• Problem to work on: Reproduce each line exactly, including spacing and punctuation.

• Information shown:
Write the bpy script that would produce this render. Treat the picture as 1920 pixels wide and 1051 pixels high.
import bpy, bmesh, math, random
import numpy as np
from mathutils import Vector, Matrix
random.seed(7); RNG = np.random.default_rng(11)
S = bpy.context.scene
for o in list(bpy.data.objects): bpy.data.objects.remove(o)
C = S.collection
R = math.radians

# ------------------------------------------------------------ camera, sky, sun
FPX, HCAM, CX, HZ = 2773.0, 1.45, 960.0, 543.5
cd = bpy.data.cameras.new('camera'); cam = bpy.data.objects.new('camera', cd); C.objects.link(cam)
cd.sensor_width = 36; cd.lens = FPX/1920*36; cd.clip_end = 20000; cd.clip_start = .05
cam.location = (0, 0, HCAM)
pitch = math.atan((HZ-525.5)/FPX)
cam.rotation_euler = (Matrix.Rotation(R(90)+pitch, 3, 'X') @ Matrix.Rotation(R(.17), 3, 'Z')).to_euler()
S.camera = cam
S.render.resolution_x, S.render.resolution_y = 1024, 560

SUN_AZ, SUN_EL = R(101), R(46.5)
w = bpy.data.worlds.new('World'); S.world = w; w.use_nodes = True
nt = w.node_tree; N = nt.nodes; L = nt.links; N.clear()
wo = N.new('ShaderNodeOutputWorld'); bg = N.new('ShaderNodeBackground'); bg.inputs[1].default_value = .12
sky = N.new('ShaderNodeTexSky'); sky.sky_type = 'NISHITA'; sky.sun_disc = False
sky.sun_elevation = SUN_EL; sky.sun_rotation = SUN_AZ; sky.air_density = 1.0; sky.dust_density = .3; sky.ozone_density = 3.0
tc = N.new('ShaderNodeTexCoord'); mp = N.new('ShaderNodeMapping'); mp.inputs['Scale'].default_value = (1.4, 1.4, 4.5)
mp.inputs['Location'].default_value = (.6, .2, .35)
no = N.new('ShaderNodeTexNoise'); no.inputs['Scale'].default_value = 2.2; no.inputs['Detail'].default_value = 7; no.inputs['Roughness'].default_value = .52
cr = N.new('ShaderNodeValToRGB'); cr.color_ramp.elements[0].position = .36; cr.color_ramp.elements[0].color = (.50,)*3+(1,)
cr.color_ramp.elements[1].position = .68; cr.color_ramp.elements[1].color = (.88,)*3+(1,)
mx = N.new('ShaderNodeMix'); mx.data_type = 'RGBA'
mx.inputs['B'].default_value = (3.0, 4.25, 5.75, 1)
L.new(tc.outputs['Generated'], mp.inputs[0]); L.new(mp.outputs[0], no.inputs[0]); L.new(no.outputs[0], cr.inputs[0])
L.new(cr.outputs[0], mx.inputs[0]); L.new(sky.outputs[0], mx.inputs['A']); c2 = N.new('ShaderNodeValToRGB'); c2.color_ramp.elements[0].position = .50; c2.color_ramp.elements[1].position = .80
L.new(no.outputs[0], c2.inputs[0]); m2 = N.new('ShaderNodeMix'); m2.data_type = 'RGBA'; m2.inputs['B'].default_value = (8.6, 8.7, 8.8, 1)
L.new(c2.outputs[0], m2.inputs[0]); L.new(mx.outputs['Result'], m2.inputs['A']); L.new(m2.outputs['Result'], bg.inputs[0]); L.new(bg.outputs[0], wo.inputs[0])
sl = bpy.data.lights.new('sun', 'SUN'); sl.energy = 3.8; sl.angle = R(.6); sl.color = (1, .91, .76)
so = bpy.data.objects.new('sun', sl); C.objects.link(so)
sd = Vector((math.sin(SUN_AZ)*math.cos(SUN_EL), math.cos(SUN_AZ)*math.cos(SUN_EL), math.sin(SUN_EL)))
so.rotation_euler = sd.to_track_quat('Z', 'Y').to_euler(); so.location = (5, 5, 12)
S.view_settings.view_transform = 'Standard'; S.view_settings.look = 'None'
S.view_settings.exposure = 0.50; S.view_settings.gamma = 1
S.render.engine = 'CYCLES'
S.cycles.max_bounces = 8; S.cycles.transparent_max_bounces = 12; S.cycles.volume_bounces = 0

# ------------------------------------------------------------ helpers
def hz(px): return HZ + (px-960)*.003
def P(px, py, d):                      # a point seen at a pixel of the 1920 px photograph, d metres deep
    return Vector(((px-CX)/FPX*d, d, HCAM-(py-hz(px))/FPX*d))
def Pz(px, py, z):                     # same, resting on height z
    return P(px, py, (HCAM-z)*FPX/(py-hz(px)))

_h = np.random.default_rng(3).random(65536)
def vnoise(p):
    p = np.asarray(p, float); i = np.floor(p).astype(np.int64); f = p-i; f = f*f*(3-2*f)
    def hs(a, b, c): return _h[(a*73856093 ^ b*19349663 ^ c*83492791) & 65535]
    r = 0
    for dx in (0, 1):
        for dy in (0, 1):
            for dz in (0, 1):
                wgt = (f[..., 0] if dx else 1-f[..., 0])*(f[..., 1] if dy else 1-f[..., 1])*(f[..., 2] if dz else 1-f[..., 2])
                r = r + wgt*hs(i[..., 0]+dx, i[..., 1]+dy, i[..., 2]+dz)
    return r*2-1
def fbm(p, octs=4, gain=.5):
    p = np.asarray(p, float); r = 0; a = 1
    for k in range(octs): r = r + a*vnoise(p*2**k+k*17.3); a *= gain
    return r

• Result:
Write the bpy script that would produce this render. Treat the picture as 1920 pixels wide and 1051 pixels high.
import bpy, bmesh, math, random
import numpy as np
from mathutils import Vector, Matrix
random.seed(7); RNG = np.random.default_rng(11)
S = bpy.context.scene
for o in list(bpy.data.objects): bpy.data.objects.remove(o)
C = S.collection
R = math.radians

# ------------------------------------------------------------ camera, sky, sun
FPX, HCAM, CX, HZ = 2773.0, 1.45, 960.0, 543.5
cd = bpy.data.cameras.new('camera'); cam = bpy.data.objects.new('camera', cd); C.objects.link(cam)
cd.sensor_width = 36; cd.lens = FPX/1920*36; cd.clip_end = 20000; cd.clip_start = .05
cam.location = (0, 0, HCAM)
pitch = math.atan((HZ-525.5)/FPX)
cam.rotation_euler = (Matrix.Rotation(R(90)+pitch, 3, 'X') @ Matrix.Rotation(R(.17), 3, 'Z')).to_euler()
S.camera = cam
S.render.resolution_x, S.render.resolution_y = 1024, 560

SUN_AZ, SUN_EL = R(101), R(46.5)
w = bpy.data.worlds.new('World'); S.world = w; w.use_nodes = True
nt = w.node_tree; N = nt.nodes; L = nt.links; N.clear()
wo = N.new('ShaderNodeOutputWorld'); bg = N.new('ShaderNodeBackground'); bg.inputs[1].default_value = .12
sky = N.new('ShaderNodeTexSky'); sky.sky_type = 'NISHITA'; sky.sun_disc = False
sky.sun_elevation = SUN_EL; sky.sun_rotation = SUN_AZ; sky.air_density = 1.0; sky.dust_density = .3; sky.ozone_density = 3.0
tc = N.new('ShaderNodeTexCoord'); mp = N.new('ShaderNodeMapping'); mp.inputs['Scale'].default_value = (1.4, 1.4, 4.5)
mp.inputs['Location'].default_value = (.6, .2, .35)
no = N.new('ShaderNodeTexNoise'); no.inputs['Scale'].default_value = 2.2; no.inputs['Detail'].default_value = 7; no.inputs['Roughness'].default_value = .52
cr = N.new('ShaderNodeValToRGB'); cr.color_ramp.elements[0].position = .36; cr.color_ramp.elements[0].color = (.50,)*3+(1,)
cr.color_ramp.elements[1].position = .68; cr.color_ramp.elements[1].color = (.88,)*3+(1,)
mx = N.new('ShaderNodeMix'); mx.data_type = 'RGBA'
mx.inputs['B'].default_value = (3.0, 4.25, 5.75, 1)
L.new(tc.outputs['Generated'], mp.inputs[0]); L.new(mp.outputs[0], no.inputs[0]); L.new(no.outputs[0], cr.inputs[0])
L.new(cr.outputs[0], mx.inputs[0]); L.new(sky.outputs[0], mx.inputs['A']); c2 = N.new('ShaderNodeValToRGB'); c2.color_ramp.elements[0].position = .50; c2.color_ramp.elements[1].position = .80
L.new(no.outputs[0], c2.inputs[0]); m2 = N.new('ShaderNodeMix'); m2.data_type = 'RGBA'; m2.inputs['B'].default_value = (8.6, 8.7, 8.8, 1)
L.new(c2.outputs[0], m2.inputs[0]); L.new(mx.outputs['Result'], m2.inputs['A']); L.new(m2.outputs['Result'], bg.inputs[0]); L.new(bg.outputs[0], wo.inputs[0])
sl = bpy.data.lights.new('sun', 'SUN'); sl.energy = 3.8; sl.angle = R(.6); sl.color = (1, .91, .76)
so = bpy.data.objects.new('sun', sl); C.objects.link(so)
sd = Vector((math.sin(SUN_AZ)*math.cos(SUN_EL), math.cos(SUN_AZ)*math.cos(SUN_EL), math.sin(SUN_EL)))
so.rotation_euler = sd.to_track_quat('Z', 'Y').to_euler(); so.location = (5, 5, 12)
S.view_settings.view_transform = 'Standard'; S.view_settings.look = 'None'
S.view_settings.exposure = 0.50; S.view_settings.gamma = 1
S.render.engine = 'CYCLES'
S.cycles.max_bounces = 8; S.cycles.transparent_max_bounces = 12; S.cycles.volume_bounces = 0

# ------------------------------------------------------------ helpers
def hz(px): return HZ + (px-960)*.003
def P(px, py, d):                      # a point seen at a pixel of the 1920 px photograph, d metres deep
    return Vector(((px-CX)/FPX*d, d, HCAM-(py-hz(px))/FPX*d))
def Pz(px, py, z):                     # same, resting on height z
    return P(px, py, (HCAM-z)*FPX/(py-hz(px)))

_h = np.random.default_rng(3).random(65536)
def vnoise(p):
    p = np.asarray(p, float); i = np.floor(p).astype(np.int64); f = p-i; f = f*f*(3-2*f)
    def hs(a, b, c): return _h[(a*73856093 ^ b*19349663 ^ c*83492791) & 65535]
    r = 0
    for dx in (0, 1):
        for dy in (0, 1):
            for dz in (0, 1):
                wgt = (f[..., 0] if dx else 1-f[..., 0])*(f[..., 1] if dy else 1-f[..., 1])*(f[..., 2] if dz else 1-f[..., 2])
                r = r + wgt*hs(i[..., 0]+dx, i[..., 1]+dy, i[..., 2]+dz)
    return r*2-1
def fbm(p, octs=4, gain=.5):
    p = np.asarray(p, float); r = 0; a = 1
    for k in range(octs): r = r + a*vnoise(p*2**k+k*17.3); a *= gain
    return r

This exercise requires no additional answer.